** Data block **
======
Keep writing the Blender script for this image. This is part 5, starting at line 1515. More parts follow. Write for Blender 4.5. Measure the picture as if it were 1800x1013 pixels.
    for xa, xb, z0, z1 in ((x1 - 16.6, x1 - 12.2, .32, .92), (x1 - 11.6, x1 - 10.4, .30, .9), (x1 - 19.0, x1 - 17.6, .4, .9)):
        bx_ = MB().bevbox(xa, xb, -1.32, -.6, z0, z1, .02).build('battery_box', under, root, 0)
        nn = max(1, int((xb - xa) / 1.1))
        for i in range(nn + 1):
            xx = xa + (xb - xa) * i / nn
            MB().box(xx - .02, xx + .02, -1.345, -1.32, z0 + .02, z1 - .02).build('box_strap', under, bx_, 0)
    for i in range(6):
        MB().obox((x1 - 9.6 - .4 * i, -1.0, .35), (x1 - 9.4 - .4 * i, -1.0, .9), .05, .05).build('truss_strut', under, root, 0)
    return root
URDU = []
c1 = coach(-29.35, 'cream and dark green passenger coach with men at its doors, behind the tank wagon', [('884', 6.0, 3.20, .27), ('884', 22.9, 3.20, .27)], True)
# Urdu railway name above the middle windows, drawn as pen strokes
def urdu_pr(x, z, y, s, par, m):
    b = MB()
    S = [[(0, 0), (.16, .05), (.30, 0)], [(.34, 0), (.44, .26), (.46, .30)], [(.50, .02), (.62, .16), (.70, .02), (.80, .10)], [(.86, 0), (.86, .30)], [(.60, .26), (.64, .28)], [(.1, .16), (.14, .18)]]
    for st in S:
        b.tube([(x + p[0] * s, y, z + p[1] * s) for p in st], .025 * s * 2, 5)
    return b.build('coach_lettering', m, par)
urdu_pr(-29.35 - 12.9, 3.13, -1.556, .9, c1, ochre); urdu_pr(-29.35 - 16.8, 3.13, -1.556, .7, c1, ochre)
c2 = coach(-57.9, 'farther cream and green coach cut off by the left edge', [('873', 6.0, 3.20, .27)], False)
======
** Task objective **
Copy the material above back out, exactly as written.

** Output **
Keep writing the Blender script for this image. This is part 5, starting at line 1515. More parts follow. Write for Blender 4.5. Measure the picture as if it were 1800x1013 pixels.
    for xa, xb, z0, z1 in ((x1 - 16.6, x1 - 12.2, .32, .92), (x1 - 11.6, x1 - 10.4, .30, .9), (x1 - 19.0, x1 - 17.6, .4, .9)):
        bx_ = MB().bevbox(xa, xb, -1.32, -.6, z0, z1, .02).build('battery_box', under, root, 0)
        nn = max(1, int((xb - xa) / 1.1))
        for i in range(nn + 1):
            xx = xa + (xb - xa) * i / nn
            MB().box(xx - .02, xx + .02, -1.345, -1.32, z0 + .02, z1 - .02).build('box_strap', under, bx_, 0)
    for i in range(6):
        MB().obox((x1 - 9.6 - .4 * i, -1.0, .35), (x1 - 9.4 - .4 * i, -1.0, .9), .05, .05).build('truss_strut', under, root, 0)
    return root
URDU = []
c1 = coach(-29.35, 'cream and dark green passenger coach with men at its doors, behind the tank wagon', [('884', 6.0, 3.20, .27), ('884', 22.9, 3.20, .27)], True)
# Urdu railway name above the middle windows, drawn as pen strokes
def urdu_pr(x, z, y, s, par, m):
    b = MB()
    S = [[(0, 0), (.16, .05), (.30, 0)], [(.34, 0), (.44, .26), (.46, .30)], [(.50, .02), (.62, .16), (.70, .02), (.80, .10)], [(.86, 0), (.86, .30)], [(.60, .26), (.64, .28)], [(.1, .16), (.14, .18)]]
    for st in S:
        b.tube([(x + p[0] * s, y, z + p[1] * s) for p in st], .025 * s * 2, 5)
    return b.build('coach_lettering', m, par)
urdu_pr(-29.35 - 12.9, 3.13, -1.556, .9, c1, ochre); urdu_pr(-29.35 - 16.8, 3.13, -1.556, .7, c1, ochre)
c2 = coach(-57.9, 'farther cream and green coach cut off by the left edge', [('873', 6.0, 3.20, .27)], False)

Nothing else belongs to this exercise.